Bindiğim off-road aracında bir senedir görmediğim babamı kucaklayıp, botlarımı can havliyle ayağımdan çıkarıp, yalın ayak bir şekilde Jamaika’nın ünlü yemeği olan “jerk tavuk”tan yemek üzere küçük bir büfeye yöneldim. Başımın üstündeki, kendi kendini zor serinleten vantilatör mütevazı bir şekilde usul usul dönerken, her zaman yaptığım gibi etrafıma bakınmaya, minik detayları aklıma kazımaya başladım. Peki gözlemlerimi aktaracak olursam; bu Jamaika nedir, ne değildir? Hangi ön yargılarımızı doğru çıkarmakta, hangilerini bir çırpıda yıkmaktadır bu meşhur ada? Özet olarak diyeceğim o ki, bu yazımda, bir ihtimal bu adayı ziyaret edecek olanlara kendi deneyimlerimi ve önerilerimi yansıtmak istedim… Bakalım, gitmeyecekseniz bile fikriniz olsun, olur ya, bir gidene anlatmak için…
Nedir?
1400’lü yıllarda, İtalyan kâşif Kristof Kolomb’un “gözlerin gördüğü en güzel ada” olarak tanımladığı yerdir Jamaika… Pek çoğumuz için sahillerinde reggae rüzgarları esen, bazılarımız için de çok uzak gözüken, küçük, dertsiz tasasız bir adadan ibarettir burası. Gerçekten öyle yanları var; size plajda hindistan cevizi satmaya çalışan yerliler, bahşiş umudu ile plajda önünüze kurulup âdeta bir özel orkestra edası ile Marley’in en güzel klasiklerinden “Could You Be Loved”ı, büyük sanatçı sonra bir de sizin için daha kişisel bir edayla, âdeta bir serenatmışçasına seslendiren plaj müzisyenleri ile, Jamaika gerçekten çoğu insanın kış hayallerini süsleyebilecek güzellikte ve karakterde. Peki bunların yanında, aslında neyin nesiymiş Jamaika? Bir şeyi göz görmeden doğru kabul etmek olmaz. Sonuçta bir yerin nasıl bir yer olduğunu, en çok orayı gezen bilir derler. Karayipler genellikle her şey dâhil resort tatilleriyle ünlüdür. Bu olay Jamaika için de geçerli. Uçsuz bucaksız plajlarıyla, Jamaika gerçekten de “cennet ada” lakabına yakışıyor.

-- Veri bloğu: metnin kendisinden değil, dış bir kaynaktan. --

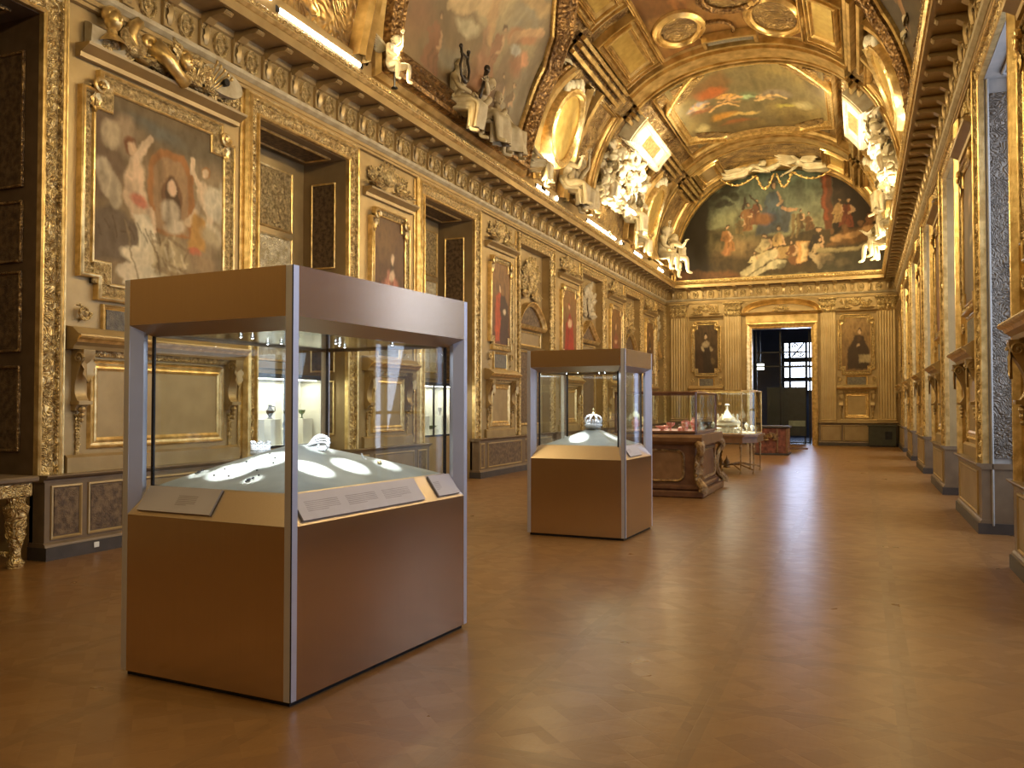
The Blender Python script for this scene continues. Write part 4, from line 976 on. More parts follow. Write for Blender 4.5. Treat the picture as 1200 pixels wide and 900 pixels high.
# ------------------------------------------------------------------ right wall
MR = RWm()
for i, (a, b) in enumerate(ROPEN):
    reveal(MR, -b, -a, RD, 'window_%d' % (4+i), (GREYREV, GREYCARV, GREYREV) if i in (1, 2) else (PANEL, PANELD, GOLD), zb=.1)  # nearer recesses get the greys that carry the daylight
RN = ['first window', 'nearest window on the right wall', 'grey window recess at the right edge', 'second window away from the right edge', 'third window away from the right edge', 'fourth window away from the right edge', 'window closest to the far right corner']
WPOS = []
for i, (a, b) in enumerate(ROPEN):
    if i: recess_frame(MR, -b, -a, 'carved gold frame around the ' + RN[i], zb=.88, w=.22)
    w = MB(); x0, x1 = -b+.0, -a-.0; yy = RD-.06
    for u in (x0+.05, (x0+x1)/2, x1-.05): w.box(u-.05, u+.05, yy, yy+.06, .35, ZTOP)
    for z in (.4, 1.5, 2.6, 3.7, 4.8, 5.7): w.box(x0, x1, yy+.01, yy+.05, z-.025, z+.025)
    o = w.build('window_%d' % (11+i), GREYREV); o.matrix_world = MR; struct(o)
    MB().box(x0, x1, yy+.025, yy+.033, .4, 5.7).build('glass_panes', GLASS, o)
    WPOS.append(((a+b)/2, b-a))
RP = [(1.8, 4.5), (7.0, 9.7), (12.2, 14.9), (17.3, 20.0), (22.5, 25.2), (27.7, 30.4), (32.9, 37.0)]
RPN = ['pier behind the right edge', 'pier at the right edge', 'first full right pier', 'second right pier', 'third right pier', 'fourth right pier', 'last right pier by the corner']
for i, (a, b) in enumerate(RP):
    if i == 0: 
        plinth_run(MR, -b-.03, -a+.03, XR-PR, 'baseboard_right', back=.75); continue
    c0, c1 = -b, -a
    plinth_run(MR, c0-.03, c1+.03, XR-PR, 'baseboard_right', panels=[(c0+.3, c1-.3, 'p')], back=.75)
    # painted strip on the side face of the pier foot
    m = MB(); m.box(c0-.045, c0-.03, .22, .48, .2, .76); o = m.build('foot_panel', ARAB, wr); o.matrix_world = MR
    u0, u1 = c0+.45, c1-.42
    portrait(MR, u0+.15, u1-.15, 3.05, 5.02, cv_portrait('dim' if i % 2 else 'x', 40+i, 30, 46), .14, (.14, .18), 'r', 'framed portrait seen edge-on above the shelf of the ' + RPN[i], seg=.09)
    crest_shelf(MR, c0+.42, c1-.42, 5.42, 'short moulded cornice over the portrait of the ' + RPN[i])
    crest(MR, (c0+c1)/2, 5.44, 1.5, .58, 60+i, 'carved trophy crest at the top of the ' + RPN[i], dens=.8)
    shelf_unit(MR, c0+.36, c1-.36, 'bracketed shelf projecting from the ' + RPN[i], deep=.24)

# ------------------------------------------------------------------ end wall
ME = EWm()
FL = mat('pilaster_ochre', (.56,.41,.20), .40, .5, col2=(.48,.34,.15), nscale=2, bump=.08, bscale=20)
PILN = ['leftmost fluted pilaster of the end wall, in the corner', 'fluted pilaster just left of the doorway', 'fluted pilaster just right of the doorway', 'rightmost fluted pilaster of the end wall']
for k, (a, b) in enumerate(((.12, .82), (2.42, 3.1), (6.28, 6.85), (8.42, 9.08))):
    t = at(ME, 'fluted_pilaster', PILN[k], 'pilaster')
    n = 6; w = (b-a-.06)/n; P = [(0, a)]
    pts = [(a, 0), (a, -.12), (a+.03, -.12)]
    for q in range(n):
        x0 = a+.03+q*w
        for s in range(7):
            an = PI*s/6; pts.append((x0+w*.12+w*.38*(1-math.cos(an)), -.12+.014*math.sin(an)))
    pts += [(b-.03, -.12), (b, -.12), (b, 0)]
    m = MB(); m.add([(x, y, 1.08) for x, y in pts]+[(x, y, 5.42) for x, y in pts], [(i, i+1, i+1+len(pts), i+len(pts)) for i in range(len(pts)-1)]+[tuple(range(len(pts))), tuple(range(2*len(pts)-1, len(pts)-1, -1))])
    m.build('shaft', FL, t)
    m = MB(); m.box(a-.05, b+.05, -.17, 0, .93, 1.0, .02); m.box(a-.03, b+.03, -.15, 0, 1.0, 1.08, .03); m.build('base', PANEL, t)
    m = MB(); m.box(a+.02, b-.02, -.13, 0, 5.42, 5.98); m.box(a-.07, b+.07, -.22, 0, 5.96, 6.04, .01)
    for r_ in range(2):
        for q in range(4): leaf(m, a+.08+(b-a-.16)*q/3, 5.44+.2*r_, .24, .2, PI/2, -.13-.02*r_, .5)
    volute(m, a+.06, 5.86, .10, -.16, 1.4, 1); volute(m, b-.06, 5.86, .10, -.16, 1.4, -1); rosette(m, (a+b)/2, 5.92, .07, -.16)
    m.build('capital', GOLDC, t, angle=.7)
portrait(ME, 1.12, 2.14, 3.0, 5.12, cv_portrait('darklady', 71), .14, (.14, .2), 'e', 'gold-framed portrait of a seated figure with pale sleeves, left of the far doorway')
portrait(ME, 7.06, 8.2, 3.0, 5.2, cv_portrait('cloak', 72), .14, (.14, .2), 'e', 'gold-framed portrait of a figure in a dark cloak, end wall right of the doorway')
crest_shelf(ME, .92, 2.34, 5.48, 'short moulded cornice above the end-wall portrait left of the doorway'); crest_shelf(ME, 6.88, 8.4, 5.5, 'short moulded cornice above the cloaked portrait')
crest(ME, 1.63, 5.5, 1.3, .52, 81, 'carved trophy above the end-wall portrait left of the doorway'); crest(ME, 7.63, 5.52, 1.5, .5, 82, 'carved trophy above the cloaked portrait right of the doorway')
shelf_unit(ME, .9, 2.36, 'bracketed shelf under the end-wall portrait left of the doorway'); shelf_unit(ME, 6.88, 8.38, 'bracketed shelf under the cloaked portrait right of the doorway')
plinth_run(ME, XL+.2, 3.3, .25, 'baseboard_end', panels=[(.5, 1.6, 'p'), (1.8, 3.0, 'p')], top=.93)
plinth_run(ME, 6.18, 9.15, .25, 'baseboard_end', panels=[(6.3, 7.0, 'p'), (7.15, 8.1, 'p'), (8.3, 9.0, 'p')], top=.93)
t = at(ME, 'door_1', None, None); t['kind'] = 'structure'
m = MB(); m.sweep([(DX1, 0), (DX1, DZ), (DX0, DZ), (DX0, 0)], [(0, .0), (0, .10), (.05, .13), (.08, .10), (.16, .14), (.2, .16), (.24, .14), (.25, 0)], False); m.build('door_surround', GOLD, t)
m = MB(); m.box(3.3, 6.17, -.08, 0, 5.1, 5.42); m.prof([(0, 5.42), (-.18, 5.42), (-.28, 5.47), (-.32, 5.53), (0, 5.56)], 3.12, 6.34)
pts = [(4.73-1.55*math.cos(PI*k/24), 5.52+.55*math.sin(PI*k/24)**.8) for k in range(25)]
m.sweep(list(reversed(pts)), [(-.20, 0), (-.20, .12), (-.14, .16), (-.11, .14), (-.06, .24), (.0, .30), (.03, .28), (.03, 0)], False); m.build('door_pediment', VAULTP, t, angle=.7)
MB().extr(pts, -.04, 0).build('tympanum', PANEL, t)
m = MB(); m.push(T(4.73, -.04, 5.56)); cluster(m, .8, .26, 91); m.pop(); m.build('tympanum_relief', GOLDC, t, angle=.7)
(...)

Ada güzelliğinin yanında, aynı zamanda boş vermişliğiyle ünlü. Bunu önceden de duymuş olmama rağmen, taşlar yerine yaklaşık on beş metre yüksekliğinde bir kayadan mineral suyuna atlamaya çekindiğim zaman, yerlilerin “burası Jamaika, burada korkamazsın” demesi ve Negril’e girerken gördüğünüz şehir tabelasında, ismin altında “The Capital of Casual”, yani “Rahatlığın Başkenti” yazısını gördüğüm zaman oturmaya başladı. Burası gerçekten de, boş vermişliğin ülkesi. Ada kültürünün verdiği rahatıkla birleşip, ülkeye tam bir “boşversene ya” imajı vermiş. Yerlilerden aldığım bilgilere göre, bu yaşam stilinin arkasında sömürgecilikten kurtulma ve sonunda, nasıl olursa olsun, kendi kendilerini yönetebilme mutluluğu ve özgürlüğünün getirdiği duyguda yatmakta. Konuşmalardan çıkardığım sonuca göre, “kendi kendimizi yönetelim de, nasıl yönetirsek yönetelim” mantalitesi, yerlilerin ülkede işlerin işleyişine olan bakış açısı ve kabullenişinde büyük rol oynuyor.
Ne Değildir?
Buraya geldiğimde fark ettim ki, bu adada lokal bir deneyim her şey dâhil resortlara verilen paralardan çok daha fazla potansiyele sahip. Resortların çoğu Amerikalılar tarafından yönetiliyor. Halk çok, çok fakir. Çoğu resortlarda ayda 70 dolara çalışıyor. Buradaki ilk günümde, plajda sohbet ederken Kanada’nın soğuklarından dert yandığım bir yerli, “keşke -23 derecede olsaydım da doğru düzgün para kazansaydım” dedi. İşte o zaman daha iyi anladım ki, ülkenin mottosu olan “no problem”, aslında her şeyin güllük gülistanlık olduğu anlamına gelmiyordu. Bence Jamaika her şey dâhil tatillerin yanında, sürdürülebilir turizm olarak bildiğimiz yeni tatil trendine çok uygun. Sürdürülebilir turizmin en belirgin özellikleri turizmin insanlara ve çevreye vereceği zararı en aza indirgemek ve tatil süresince yerlilere katkıda bulunmak. Maalesef, Jamaika çok turistleştirilmiş; geleneksel değerler kutlanmak yerine, bu cümbüşün arasında yitip gitmeye bırakılmış. Ülkede hak ve hukuk pek işlemiyor. Her hafta farklı çeteler arasında çatışmalar çıkıyor, durduk yere silah sesleri ve mini yangınlar başlayabiliyor veya daha doğrusu, başlatılabiliyor. Yani çoğu insanın bilincinde yer edinmiş cennet imajı, doğa açısından pek yerinde olsa da sosyal yaşantıda kendini çok göstermiyor.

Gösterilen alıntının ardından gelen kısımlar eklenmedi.